WASHINGTON/NEW YORK — Mark Cuban, owner of the Dallas Mavericks professional basketball team, was charged with insider trading in shares of Mamma.com Inc, an Internet search engine firm, the Securities and Exchange Commission said on Monday.

Cuban, one of the five finalists to buy the Chicago Cubs pro baseball team, faces civil charges by acting on nonpublic information and selling his entire stake in Mamma.com to avoid more than $750,000 in losses, the SEC alleged.

Cuban, listed by Forbes magazine as one of the 400 richest Americans with an estimated net worth of $2.6 billion, said he intends to contest the allegations. On his blog, Cuban said the matter has no merit and is the result of gross abuse of prosecutorial discretion.

Calls to Cuban’s lawyers were not immediately returned.

According to the SEC, Quebec-based Mamma.com invited Cuban in June 2004 to participate in a private placement stock offering after he agreed to keep the information confidential.

When Cuban found out that the offering would dilute the holdings of existing shareholders and be sold at a discount to the market price, he became “angry and upset,” the SEC said.

At the end of a call with Mamma.com’s chief executive, Cuban said: “Well, now I’m screwed. I can’t sell,” according to the SEC’s complaint.

Within hours of receiving information, Cuban told his broker, “Sell what you can tonight and just get me out the next day,” the SEC alleged.

During after-hours trading on June 28, 2004, Cuban sold 10,000 of his 600,000 shares, and the following morning sold his remaining stake.

Later that day, after markets closed, Mamma.com publicly announced its private placement offering. When markets reopened the following day, the company’s stock was down 9.3 percent at $11.89.

“It is fundamentally unfair for someone to use access to nonpublic information to improperly gain an edge on the market,” the SEC’s deputy director of enforcement Scott Friestad said in a statement.

According to the complaint, Cuban later publicly said he had sold his Mamma.com stake because the company was conducting a private investment in public equity (PIPE), which issued shares at a discount to the prevailing market price and would have caused his ownership position to be diluted.

The complaint alleged that Cuban never disclosed to Mamma.com that he was going to sell his shares prior to the company’s announcement.

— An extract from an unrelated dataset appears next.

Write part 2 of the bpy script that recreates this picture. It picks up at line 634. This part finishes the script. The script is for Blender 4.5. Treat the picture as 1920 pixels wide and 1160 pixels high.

Mamma.com has since changed its name to Copernic (NASDAQ: CNIC). Shares of Copernic rose 2 cents to 25 cents on Nasdaq on Monday.

Cuban also owns HDNet, a national high-definition television network, and Landmark Theatres. Magnolia Pictures, the theatrical and home entertainment distribution company that he co-owns through the company 2929 Entertainment, released the documentary “Enron: Smartest Guys in the Room.”

He also is the majority partner in ShareSleuth.com, a site that reports on “securities fraud and corporate chicanery,” according to its Web site.

A disclosure on the Web site says that Cuban “will periodically make personal investments based on information we uncover. Those investments will be fully disclosed, so that readers can evaluate any potential conflicts of interest.”

The SEC is seeking civil fines and disgorgement or repayments of money he made from violating securities laws.